Double vision de Carolyn Carlson

Double vision de Carolyn Carlson

Le dernier tableau séduit davantage, et constitue peut-être le véritable cœur de la pièce. Dans les noirs, blancs et rouges, la scénographie gagne en sobriété. Carolyn Carlson est à nouveau en scène, vêtue d’élégants manteaux de style asiatique qui évoquent le dernier tableau de Signes. Elle danse maintenant tout à fait, de sa danse si particulière, saccadée et intime, et trace les signes calligraphiques qui ont inspiré beaucoup de ses œuvres. Mais aussi, elle écrit de son corps trois phrases qui éclairent (au risque de trop l’expliciter) le sens du spectacle : « The World that I see« , « The World that I make« , « The World that I imagine« .
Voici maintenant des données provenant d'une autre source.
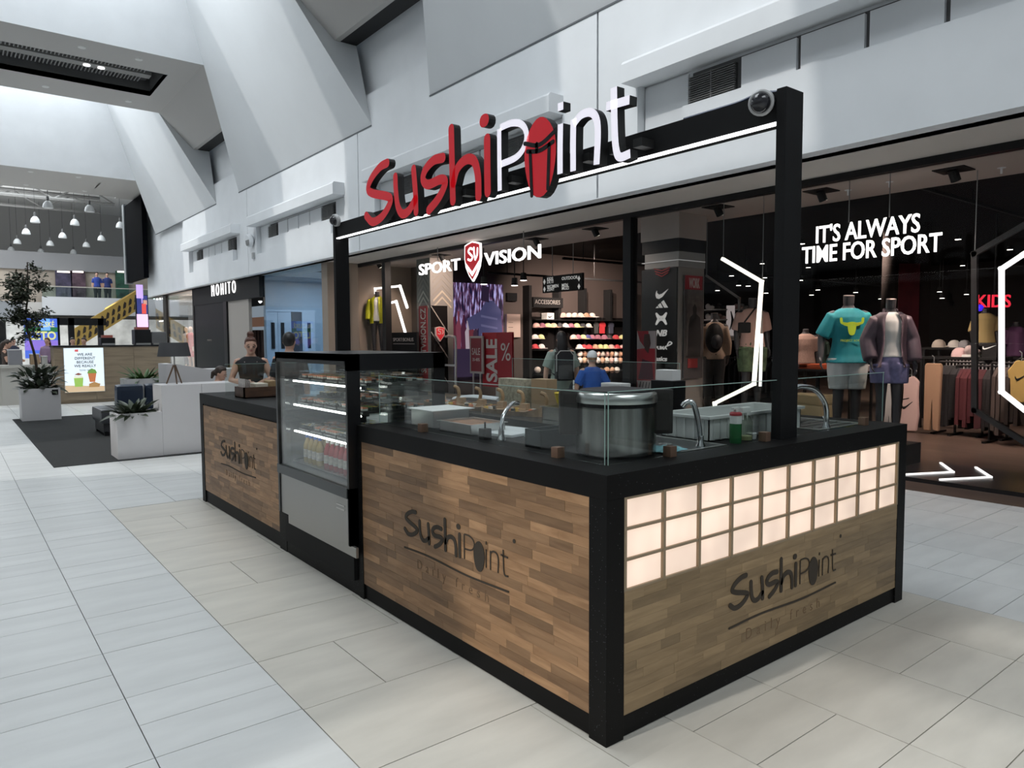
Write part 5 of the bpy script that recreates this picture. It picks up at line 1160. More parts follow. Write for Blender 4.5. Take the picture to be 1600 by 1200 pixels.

Dans ce tableau, la danse et l’art digital dialoguent enfin sans s’écraser. Mais le sens global du spectacle peine à émerger, ce qui ne serait pas gênant si tant d’éléments ne suggéraient pas que la pièce cherche à porter un propos ambitieux (écologiste ? bouddhiste ?) sur le rapport de l’homme à son environnement. Le dernier tableau donne cependant envie de revoir l’une des plus grandes œuvres de Carolyn Carlson, beaucoup plus harmonieuse et subtile : Signes.

 

Double Vision de Carolyn Carlson et Electronic Shadow au Théâtre de Chaillot. Avec Carolyn Carlson et Jusha Marsalo. Jeudi 11 février 2016.